If Indiana fans have been looking for 6-foot-10 forward Thomas Bryant, they won’t find much of him in recent box scores this season. After a stellar freshman campaign, Bryant has failed to show any major improvements in his second season in Bloomington.

The emotional sophomore big is averaging 11.6 points and 6.9 rebounds per game this season but has fallen off the map as of late. His numbers are slightly better than last season, besides his field goal percentage, but it doesn’t exactly mean he’s improved.

Usually players experience the biggest leap in skill level in college between their freshman and sophomore seasons. Bryant has improved, yes but not at the same rate players like Troy Williams and Victor Oladipo did before him. As a rookie on campus, he shot 68 percent from the field. This season Bryant is shooting 51 percent and has been less aggressive around the basket.

Indiana has always had problems in Crean’s tenure with feeding the post. This year, even with a potential first-round pick in this year’s NBA Draft, the Hoosiers are doing the same. Bryant has scored just 14 points in the team’s past two games. At the beginning of the season, he was named a preseason All-American by Blue Ribbon.

Getting Defensive

Indiana can be elite defensively, when it wants to be. They have length on the perimeter and wings, size and shot blocking ability down low and quickness all around the court. Instead, the Hoosiers focus solely on beating a team at the offensive end. No matter what he or his players elude to after games, Crean and Indiana’s focus is not about getting a stop on every possession.

They, judging by their shot selection and number of possessions per game, just want to shoot the other team out of the gym. That’s fine against lesser teams, but Indiana needs more of a balance. In the Big Ten, against teams that excel at doing both, the Hoosiers can’t afford to play one brand of hoops.

When Indiana locks down defensively, it can beat any team in the country. Sadly, they have already shown what they can do if they don’t. The tools are there but a 2-3 start in the league play doesn’t make a third title in five seasons seem likely for a team now sitting firmly on the NCAA tournament bubble.

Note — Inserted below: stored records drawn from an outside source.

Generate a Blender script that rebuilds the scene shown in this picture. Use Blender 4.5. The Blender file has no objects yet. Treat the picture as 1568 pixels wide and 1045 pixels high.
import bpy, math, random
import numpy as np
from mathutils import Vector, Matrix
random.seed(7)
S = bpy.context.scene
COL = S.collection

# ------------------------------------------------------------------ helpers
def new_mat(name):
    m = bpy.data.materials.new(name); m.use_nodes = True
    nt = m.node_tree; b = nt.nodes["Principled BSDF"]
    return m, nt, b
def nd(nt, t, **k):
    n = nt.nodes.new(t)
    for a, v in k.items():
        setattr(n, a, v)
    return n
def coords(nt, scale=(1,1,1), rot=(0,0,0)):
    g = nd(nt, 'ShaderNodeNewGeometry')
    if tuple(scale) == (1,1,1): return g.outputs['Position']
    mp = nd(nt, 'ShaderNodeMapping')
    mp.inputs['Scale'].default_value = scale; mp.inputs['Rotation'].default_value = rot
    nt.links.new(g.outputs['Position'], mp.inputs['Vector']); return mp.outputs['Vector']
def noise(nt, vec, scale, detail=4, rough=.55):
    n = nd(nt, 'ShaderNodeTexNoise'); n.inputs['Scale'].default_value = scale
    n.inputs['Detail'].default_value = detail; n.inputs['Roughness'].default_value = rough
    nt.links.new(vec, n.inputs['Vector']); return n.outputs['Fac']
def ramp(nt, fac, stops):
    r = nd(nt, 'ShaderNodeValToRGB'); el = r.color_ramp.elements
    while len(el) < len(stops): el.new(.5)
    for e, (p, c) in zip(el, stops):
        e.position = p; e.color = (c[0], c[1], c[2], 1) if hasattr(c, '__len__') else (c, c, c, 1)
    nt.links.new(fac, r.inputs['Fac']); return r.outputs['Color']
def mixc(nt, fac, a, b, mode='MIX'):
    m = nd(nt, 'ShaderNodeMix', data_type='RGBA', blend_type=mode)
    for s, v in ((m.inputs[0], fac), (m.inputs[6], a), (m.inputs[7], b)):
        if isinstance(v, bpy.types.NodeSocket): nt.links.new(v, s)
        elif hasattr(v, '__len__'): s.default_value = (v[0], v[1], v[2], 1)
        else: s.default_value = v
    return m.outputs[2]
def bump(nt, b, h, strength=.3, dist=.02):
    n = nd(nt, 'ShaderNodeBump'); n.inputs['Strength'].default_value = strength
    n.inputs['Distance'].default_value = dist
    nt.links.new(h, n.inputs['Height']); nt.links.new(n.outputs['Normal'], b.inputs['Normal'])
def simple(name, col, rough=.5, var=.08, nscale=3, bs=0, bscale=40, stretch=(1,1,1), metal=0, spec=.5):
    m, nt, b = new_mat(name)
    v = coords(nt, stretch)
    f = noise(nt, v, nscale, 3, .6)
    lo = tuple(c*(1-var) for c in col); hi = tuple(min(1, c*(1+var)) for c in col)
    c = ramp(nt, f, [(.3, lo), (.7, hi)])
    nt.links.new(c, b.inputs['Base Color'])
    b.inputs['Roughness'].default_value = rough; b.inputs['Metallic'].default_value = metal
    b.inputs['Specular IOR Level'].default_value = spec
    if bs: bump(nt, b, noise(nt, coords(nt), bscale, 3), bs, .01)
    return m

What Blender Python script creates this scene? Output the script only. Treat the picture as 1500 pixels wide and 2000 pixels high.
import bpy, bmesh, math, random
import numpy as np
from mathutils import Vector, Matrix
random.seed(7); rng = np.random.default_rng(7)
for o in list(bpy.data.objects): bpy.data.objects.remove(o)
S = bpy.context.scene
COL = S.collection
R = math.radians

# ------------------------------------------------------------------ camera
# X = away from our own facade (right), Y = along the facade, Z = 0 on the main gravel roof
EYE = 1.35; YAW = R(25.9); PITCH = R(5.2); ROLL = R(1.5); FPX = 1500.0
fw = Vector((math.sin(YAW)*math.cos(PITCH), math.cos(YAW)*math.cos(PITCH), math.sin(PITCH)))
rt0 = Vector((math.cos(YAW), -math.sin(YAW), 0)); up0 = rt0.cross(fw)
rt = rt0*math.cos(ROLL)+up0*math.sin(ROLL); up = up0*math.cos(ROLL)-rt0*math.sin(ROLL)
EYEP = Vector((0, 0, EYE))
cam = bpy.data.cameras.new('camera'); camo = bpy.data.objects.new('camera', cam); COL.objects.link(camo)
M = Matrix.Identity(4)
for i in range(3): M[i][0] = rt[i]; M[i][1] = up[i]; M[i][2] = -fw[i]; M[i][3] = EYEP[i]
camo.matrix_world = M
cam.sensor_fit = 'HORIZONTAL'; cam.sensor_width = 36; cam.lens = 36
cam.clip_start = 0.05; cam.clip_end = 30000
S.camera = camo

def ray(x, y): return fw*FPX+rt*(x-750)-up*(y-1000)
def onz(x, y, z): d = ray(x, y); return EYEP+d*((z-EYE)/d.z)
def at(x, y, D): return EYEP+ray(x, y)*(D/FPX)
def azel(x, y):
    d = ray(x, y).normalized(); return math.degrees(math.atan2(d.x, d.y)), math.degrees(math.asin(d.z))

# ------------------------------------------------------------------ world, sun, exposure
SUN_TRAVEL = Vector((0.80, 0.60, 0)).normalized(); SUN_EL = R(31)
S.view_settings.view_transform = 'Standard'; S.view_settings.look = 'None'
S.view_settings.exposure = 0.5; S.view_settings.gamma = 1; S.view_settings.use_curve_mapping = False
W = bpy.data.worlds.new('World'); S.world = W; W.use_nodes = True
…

Will they get in? Probably. But the Hoosiers can all but kiss a No. 1 seed, which seemed likely, goodbye. Statistically, Indiana ranks 11th in the conference in scoring defense (69.1), according to bigten.org, and first in points per game (84.6).

Missing Yogi

One of Crean’s biggest mistakes this past year revolves around one of his biggest strengths — recruiting. When Pittsburgh transfer Josh Newkirk signed with Indiana approximately two years ago, the Hoosiers head coach thought he had found Yogi Ferrell’s replacement. Ferrell, who is now playing in the NBA with the Brooklyn Nets, spent his senior season bringing Newkirk up to speed with basketball in Bloomington after he was forced to miss an entire season.

This year, though, Newkirk and other Indiana guards are having trouble providing the same amount of leadership and playmaking ability that the point guard position requires. Crean recruited athletic wings, big men and shooters. However, he missed on a point guard. Crean must have thought a two-guard would suffice with the keys to the team.

Newkirk, a redshirt junior, and juniors James Blackmon Jr. and Robert Johnson have always been complimentary guards on their teams, meaning they flourish more without the added pressure of controlling the offense. Nonetheless, it would be hard to imagine another player being as productive as Ferrell was last season, who left Indiana as one, if not the most, celebrated guard at the school since Isiah Thomas in the 1980s.

With this season’s experiment obviously failing so far, it will be interesting to see who Crean and company recruits head into next season.